To some degree, investors betting on gold also will find themselves on the other side of the poker table from many of the world's central banks. With 32,000 tons of gold--roughly 12 years of new mine production at current reates--central banks and other official institutions are the world's biggest holders of bullion. Impressed by their own ability to control infaltion, central banks some years ago began to question their need to hold gold as a reserve asset and many began offloading part of their holdings, putting a damper on the market and unnerving investors and mining companies. The fear that this selling would overwhelm the bullion market and drive prices ever lower was initially allayed by the Central Bank Gold Agreement of 1999, in which 15 of the world's biggest gold holders pledged to sell gold at a pace the signatories felt wouldn't disrupt the market. The same 15 renewed the agreement in March, vowing to limit their combined gold sales to 500 tons a year for five years. Nonetheless, these huge gold holdings could be seen as a long-term threat to gold prices, if the central banks have a change of heart or if deficit-strapped governments want to use the proceeds from gold sales to reduce deficits.
France last week announced it intends to sell up to 600 tons over the next five years. What's more, national central banks at the 12 nations that are in the euro zone still hold gold reserves even though the ECB is in charge of setting monetary policy for the area. That means the national banks' task has become more to act like asset managers, maximizing the returns of the assets they hold--something that could eventually prompt them to sell some of their gold either to take profits, reallocate the money, or diversify their investments.

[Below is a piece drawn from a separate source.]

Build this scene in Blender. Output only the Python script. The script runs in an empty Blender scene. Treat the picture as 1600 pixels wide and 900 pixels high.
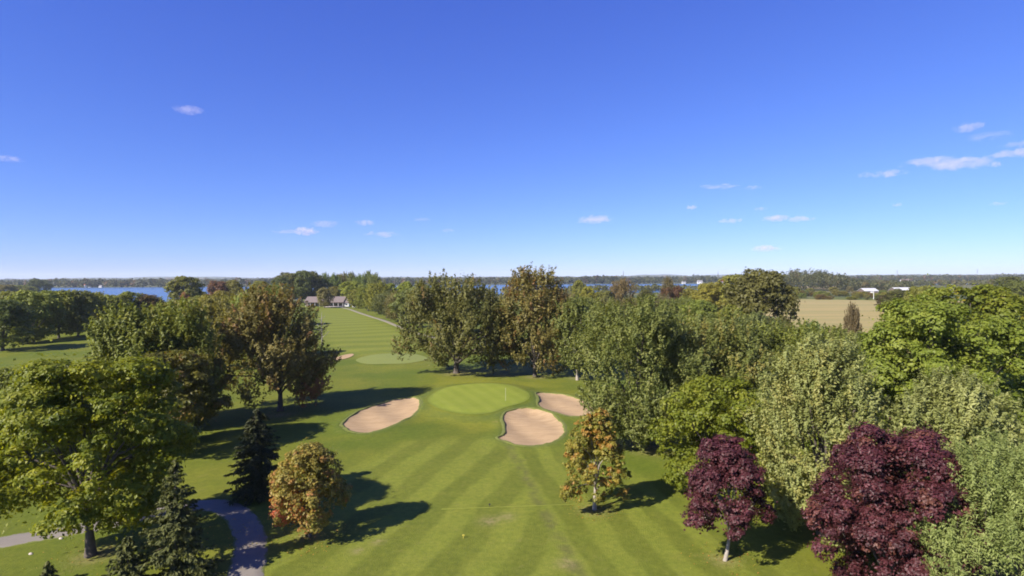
import bpy, math, random
import numpy as np
from mathutils import Matrix, Vector

SC = bpy.context.scene
COL = SC.collection
PI = math.pi
RAD = math.radians

# ------------------------------------------------------------------ camera
CAM_H, FPX = 22.0, 900.0                      # height above the fairway, focal length in px of a 1600 px wide frame
PITCH, ROLL = RAD(1.08), RAD(0.27)
_f = Vector((0, math.cos(PITCH), -math.sin(PITCH)))
_u = Vector((0, math.sin(PITCH), math.cos(PITCH)))
_r = Vector((1, 0, 0))
_R = Matrix.Rotation(ROLL, 3, _f)
_r, _u = _R @ _r, _R @ _u
cd = bpy.data.cameras.new("camera")
cd.sensor_width = 36.0
cd.lens = 36.0 * FPX / 1600.0
cd.clip_start, cd.clip_end = 0.5, 90000.0
cam = bpy.data.objects.new("camera", cd)
COL.objects.link(cam)
cam.matrix_world = Matrix(((_r.x, _u.x, -_f.x, 0), (_r.y, _u.y, -_f.y, 0), (_r.z, _u.z, -_f.z, CAM_H), (0, 0, 0, 1)))
SC.camera = cam

# ------------------------------------------------------------------ light
SUN_EL, SUN_AZ = RAD(36.5), RAD(180 + 50.5)     # azimuth of the sun, clockwise from +Y
world = bpy.data.worlds.new("World")
SC.world = world
world.use_nodes = True
wn = world.node_tree
wn.nodes.clear()
sky = wn.nodes.new("ShaderNodeTexSky")
sky.sky_type = 'NISHITA'
sky.sun_disc = False
sky.sun_elevation = SUN_EL
sky.sun_rotation = SUN_AZ
sky.altitude = 0
sky.air_density, sky.dust_density, sky.ozone_density = 0.9, 0.0, 6.0
bg = wn.nodes.new("ShaderNodeBackground")
bg.inputs["Strength"].default_value = 0.10
wo = wn.nodes.new("ShaderNodeOutputWorld")
tint = wn.nodes.new("ShaderNodeMix")             # white balance of the deep blue September sky
tint.data_type, tint.blend_type = 'RGBA', 'MULTIPLY'
tint.inputs[0].default_value = 1.0
tint.inputs[7].default_value = (0.445, 0.505, 1.0, 1)
wn.links.new(sky.outputs[0], tint.inputs[6])
sep = wn.nodes.new("ShaderNodeSeparateColor")
wn.links.new(tint.outputs[2], sep.inputs[0])
pw = wn.nodes.new("ShaderNodeMath"); pw.operation = 'POWER'; pw.inputs[1].default_value = 0.65
ml = wn.nodes.new("ShaderNodeMath"); ml.operation = 'MULTIPLY'; ml.inputs[1].default_value = 1.6
cmb = wn.nodes.new("ShaderNodeCombineColor")
wn.links.new(sep.outputs[2], pw.inputs[0]); wn.links.new(pw.outputs[0], ml.inputs[0])
wn.links.new(sep.outputs[0], cmb.inputs[0]); wn.links.new(sep.outputs[1], cmb.inputs[1]); wn.links.new(ml.outputs[0], cmb.inputs[2])
wn.links.new(cmb.outputs[0], bg.inputs[0])
wn.links.new(bg.outputs[0], wo.inputs[0])
sl = bpy.data.lights.new("sun", 'SUN')
sl.energy = 5.0
sl.angle = RAD(0.5)
sl.color = (1.0, 0.93, 0.82)
so = bpy.data.objects.new("sun", sl)
COL.objects.link(so)
_sd = Vector((math.sin(SUN_AZ) * math.cos(SUN_EL), math.cos(SUN_AZ) * math.cos(SUN_EL), math.sin(SUN_EL)))
so.rotation_euler = _sd.to_track_quat('Z', 'Y').to_euler()
so.location = (-60, -40, 80)
SC.view_settings.view_transform = 'Standard'
SC.view_settings.look = 'None'
SC.view_settings.exposure = 1.0
SC.view_settings.gamma = 1.0
SC.view_settings.use_curve_mapping = False
cy = SC.cycles
cy.max_bounces = 8
cy.diffuse_bounces = 5
cy.glossy_bounces = 2
cy.transmission_bounces = 3
cy.transparent_max_bounces = 6
cy.volume_bounces = 2
cy.use_denoising = True
cy.filter_width = 1.8
cy.caustics_reflective = cy.caustics_refractive = False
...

But don't mention that to gold fans. Explaining gold's ascent, John Reade, a precious-metals analyst at UBS in London, points to the weak dollar and an increased physical demand for gold, particularly for jewelry, from the Indian subcontinent, Turkey and East Asia. He adds that the liberalizaton of China's gold market has improved the prospects for increased Chinese jewelry demand following six years during which fabrication demand was depressed.
To Deutsche Bank's Mr. Lewis, the environment for gold has done nothing less than undergone a "regime change." The decade of the 1990s, he says, was marked by rapidly rising equity markets, which diminished gold's defensive appeal. And during the second half of the 1990s, the dollar rallied strongly. In contrast, the current decade has been one of skittish stock markets and rising geopolitical risks. Meanwhile, the dollar has been falling. In late European trading Wednesday, the euro stood at $1.3154 and the dollar at 102.87 yen. The pound bought $1.8803. Mr. Lewis says gold should climb to $480 an ounce as the dollar falls to $1.46 to the euro and 86 yen over the next two years.
Mr. Reade sees gold receding to about $430 an ounce in the first quarter of 2005, then rising to peak at around $460 in the fourth quarter. Prices should then fall back, mostly on the back of reduced demand relating to a slowing global economy. Mr. Reade predicts gold will average $440 next year and $5 less in 2006.
The long-term case for gold is that "twoday, no country wants a strong currency, mainly due to the competitive manufacturing pressures of globalization," argues David Fuller, head of Fullermoney.com, a division of Stockcube, Research Ltd. Mr. Fuller sees the metal's price going " a lot higher over the next 10 to 15 years." How high depends on how much central banks debase their currencies.